Trump’s Treasury pick boosted an investment with TV talk
WASHINGTON — President-elect Donald Trump’s choice to become Treasury secretary, Steven Mnuchin, will sell 43 assets to avoid conflicts of interest in office, according to new filings made public Wednesday by the U.S. Office of Government Ethics. Statements Mnuchin made in a November television interview may already have boosted the value of one of them.
Mnuchin, an investment banker and financier with a disclosed net worth of at least $166 million, holds investments of between $1 million and $2 million in the Paulson Advantage Fund, a hedge fund managed by fellow Trump supporter John Paulson. Among the fund’s most prominent bets is the common stock of Fannie Mae and Freddie Mac, government-backed housing guarantors that were effectively nationalized as part of a $187 billion bailout during the financial crisis. Speculators such as Paulson have bet heavily that the mortgage giants will be reprivatized.
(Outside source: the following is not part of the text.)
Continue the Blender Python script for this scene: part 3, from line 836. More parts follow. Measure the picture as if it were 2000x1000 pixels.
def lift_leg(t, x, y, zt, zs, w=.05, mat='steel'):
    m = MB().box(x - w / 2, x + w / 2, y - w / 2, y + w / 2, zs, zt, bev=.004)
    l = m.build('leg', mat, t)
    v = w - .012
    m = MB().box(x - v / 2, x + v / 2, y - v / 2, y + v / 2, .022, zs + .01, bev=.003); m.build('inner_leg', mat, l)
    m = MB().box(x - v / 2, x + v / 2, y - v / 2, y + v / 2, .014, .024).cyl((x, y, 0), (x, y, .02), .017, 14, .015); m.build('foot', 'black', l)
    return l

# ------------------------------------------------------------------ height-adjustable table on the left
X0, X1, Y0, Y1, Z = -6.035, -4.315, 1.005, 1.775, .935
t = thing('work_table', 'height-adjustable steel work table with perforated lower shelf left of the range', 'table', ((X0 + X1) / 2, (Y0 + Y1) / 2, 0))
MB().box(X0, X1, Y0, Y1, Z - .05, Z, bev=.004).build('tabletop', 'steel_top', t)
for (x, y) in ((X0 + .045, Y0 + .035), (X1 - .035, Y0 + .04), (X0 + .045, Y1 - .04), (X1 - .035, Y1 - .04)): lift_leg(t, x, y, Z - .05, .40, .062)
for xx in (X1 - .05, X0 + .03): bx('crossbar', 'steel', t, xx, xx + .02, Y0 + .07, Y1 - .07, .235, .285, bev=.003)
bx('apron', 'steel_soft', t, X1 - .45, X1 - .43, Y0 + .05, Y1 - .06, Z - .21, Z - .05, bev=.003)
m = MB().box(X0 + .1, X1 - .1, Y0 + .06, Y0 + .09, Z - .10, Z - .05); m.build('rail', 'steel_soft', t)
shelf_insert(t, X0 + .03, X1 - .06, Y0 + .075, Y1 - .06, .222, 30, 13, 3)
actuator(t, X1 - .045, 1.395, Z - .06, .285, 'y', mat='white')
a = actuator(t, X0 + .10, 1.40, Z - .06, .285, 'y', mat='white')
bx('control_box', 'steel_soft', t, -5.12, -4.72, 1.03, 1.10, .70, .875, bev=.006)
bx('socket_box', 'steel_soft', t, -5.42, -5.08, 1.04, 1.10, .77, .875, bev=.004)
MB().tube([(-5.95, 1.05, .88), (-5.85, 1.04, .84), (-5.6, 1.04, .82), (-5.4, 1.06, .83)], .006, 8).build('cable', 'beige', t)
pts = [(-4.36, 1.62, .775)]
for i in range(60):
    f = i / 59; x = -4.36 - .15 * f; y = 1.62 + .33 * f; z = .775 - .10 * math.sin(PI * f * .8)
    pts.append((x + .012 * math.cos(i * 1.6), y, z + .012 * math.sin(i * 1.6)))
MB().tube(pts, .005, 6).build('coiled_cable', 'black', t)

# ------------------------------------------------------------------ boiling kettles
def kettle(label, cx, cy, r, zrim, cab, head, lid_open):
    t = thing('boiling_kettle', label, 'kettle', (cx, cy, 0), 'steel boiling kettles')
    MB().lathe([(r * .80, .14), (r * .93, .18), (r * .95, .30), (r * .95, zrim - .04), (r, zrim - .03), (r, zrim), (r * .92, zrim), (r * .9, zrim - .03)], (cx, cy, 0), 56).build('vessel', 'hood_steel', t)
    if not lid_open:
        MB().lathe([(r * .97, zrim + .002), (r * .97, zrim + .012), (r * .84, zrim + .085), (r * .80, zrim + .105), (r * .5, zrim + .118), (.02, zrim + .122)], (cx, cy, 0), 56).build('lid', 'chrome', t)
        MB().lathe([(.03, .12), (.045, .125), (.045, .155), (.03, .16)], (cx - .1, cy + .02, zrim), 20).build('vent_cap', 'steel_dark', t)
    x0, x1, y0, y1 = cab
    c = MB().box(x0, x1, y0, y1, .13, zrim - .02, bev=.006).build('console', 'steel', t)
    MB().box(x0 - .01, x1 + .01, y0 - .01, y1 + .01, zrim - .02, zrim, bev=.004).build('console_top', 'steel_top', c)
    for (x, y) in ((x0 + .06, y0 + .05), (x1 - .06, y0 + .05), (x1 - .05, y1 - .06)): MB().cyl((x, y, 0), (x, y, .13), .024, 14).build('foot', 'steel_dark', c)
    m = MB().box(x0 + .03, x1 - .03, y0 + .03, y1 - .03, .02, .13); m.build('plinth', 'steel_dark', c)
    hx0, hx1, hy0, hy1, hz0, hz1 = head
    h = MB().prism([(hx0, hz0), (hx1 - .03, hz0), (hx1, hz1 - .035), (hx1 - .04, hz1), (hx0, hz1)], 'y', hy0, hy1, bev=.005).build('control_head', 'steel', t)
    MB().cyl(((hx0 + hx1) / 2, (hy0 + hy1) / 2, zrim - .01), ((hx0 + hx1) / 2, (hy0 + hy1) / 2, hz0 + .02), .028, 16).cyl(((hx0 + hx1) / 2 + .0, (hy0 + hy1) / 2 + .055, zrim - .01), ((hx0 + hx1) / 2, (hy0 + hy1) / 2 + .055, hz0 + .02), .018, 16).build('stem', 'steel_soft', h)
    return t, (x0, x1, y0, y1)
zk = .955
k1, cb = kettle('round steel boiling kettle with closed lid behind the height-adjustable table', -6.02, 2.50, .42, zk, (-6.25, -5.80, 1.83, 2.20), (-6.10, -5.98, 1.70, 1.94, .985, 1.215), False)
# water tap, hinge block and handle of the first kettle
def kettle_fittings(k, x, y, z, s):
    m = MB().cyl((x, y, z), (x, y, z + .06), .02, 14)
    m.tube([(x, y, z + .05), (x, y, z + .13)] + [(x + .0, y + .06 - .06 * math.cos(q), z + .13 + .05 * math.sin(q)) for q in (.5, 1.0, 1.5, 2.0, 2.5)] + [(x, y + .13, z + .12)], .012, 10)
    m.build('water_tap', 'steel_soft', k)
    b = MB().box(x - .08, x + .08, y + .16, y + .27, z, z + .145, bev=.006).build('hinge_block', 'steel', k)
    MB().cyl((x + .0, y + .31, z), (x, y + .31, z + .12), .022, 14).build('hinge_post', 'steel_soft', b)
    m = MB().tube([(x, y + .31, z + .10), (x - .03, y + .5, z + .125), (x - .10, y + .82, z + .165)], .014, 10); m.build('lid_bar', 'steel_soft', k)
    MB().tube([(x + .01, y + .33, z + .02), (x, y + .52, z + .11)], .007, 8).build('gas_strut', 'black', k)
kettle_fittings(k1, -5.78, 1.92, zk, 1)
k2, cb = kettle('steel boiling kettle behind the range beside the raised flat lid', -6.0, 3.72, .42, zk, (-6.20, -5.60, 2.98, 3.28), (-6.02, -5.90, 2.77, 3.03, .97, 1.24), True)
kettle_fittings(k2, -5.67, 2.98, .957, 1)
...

Mnuchin’s exposure to the companies is small in the broader context of his net worth. But Mnuchin — who as Treasury secretary would play a large role in any such privatization process — sparked a rally in the stocks’ price when he told Fox Business News on Nov. 30 that privatizing the companies would be a priority for the Trump administration.
“It’s right up there in the top 10 list of things we’re going to get done,” he said.